Me impresionó muy gratamente. Tengo buenos amigos escritores bolivianos como Edmundo Paz Soldán, Homero Carvalho, Liliana Colanzi y allí conocí a otros más. Cochabamba me pareció una ciudad estupenda, llena de vigor y con gente con gran inquietud cultural. Para mí fue un viaje memorable.

-Para terminar, ¿podrías recomendarnos tres novelas de la literatura universal que te han marcado y decirnos por qué?
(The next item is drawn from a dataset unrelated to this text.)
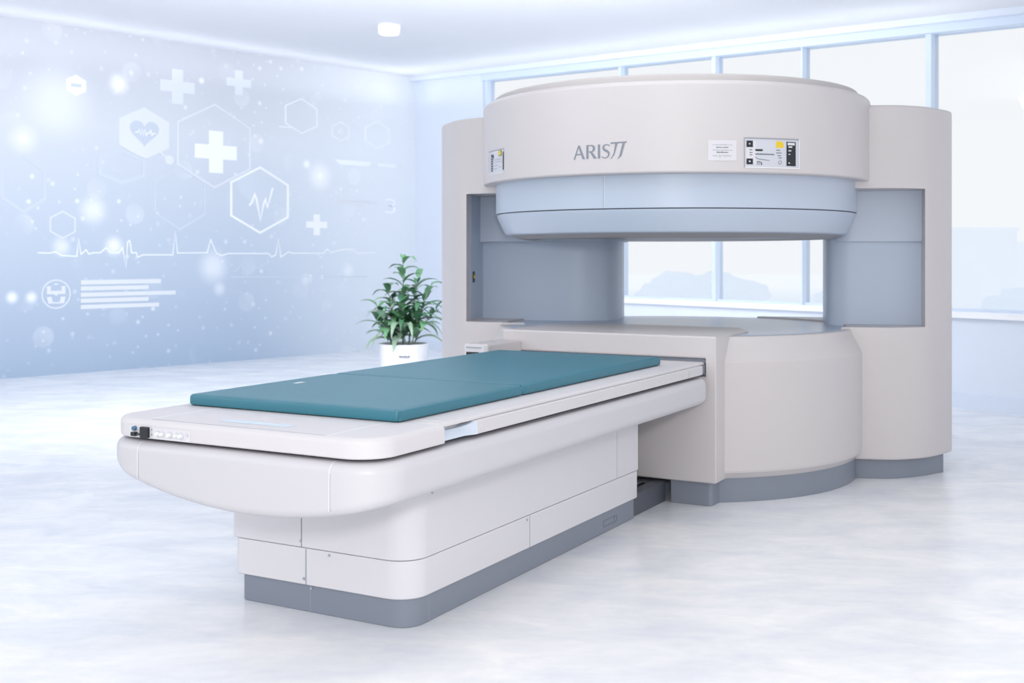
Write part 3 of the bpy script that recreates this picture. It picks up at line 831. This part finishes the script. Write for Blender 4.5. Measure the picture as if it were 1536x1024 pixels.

Como seguramente le ocurre a muchos lectores y escritores, la respuesta a esta pregunta podría resultar inabarcable y depende del estado de ánimo o el momento vital en el que uno se encuentra para responderla y constreñir la lista a tres, cuatro o cinco novelas. Pero aún así, me arriesgo a mencionar, sin duda alguna, tres novelas que tienen en común su gran calidad, que creo invulnerable al paso de los años. La primera de ellas –y dejando por un momento de lado a nuestro enorme Quijote– es En busca del tiempo perdido, de Marcel Proust, por su ambición absoluta, la sutileza de sus engranajes narrativos y el efecto perdurable de su valor como reflejo de una sociedad y una época. La montaña mágica de Thomas Mann es otro ambicioso proyecto lleno de minucia y refleja una época particularmente intensa y llena de sombras del siglo pasado, y lo hace con grandísima eficacia. Y finalmente, Crimen y castigo, de Fiodor Dostoieveski porque articula con gran precisión los mecanismos recónditos y universales de la complejidad humana. Cada una de estas novelas tocan fibras que nos son comunes a los mortales, independientemente de nuestra época y del lugar donde nos haya tocado nacer. Eso es lo que las hace magistrales.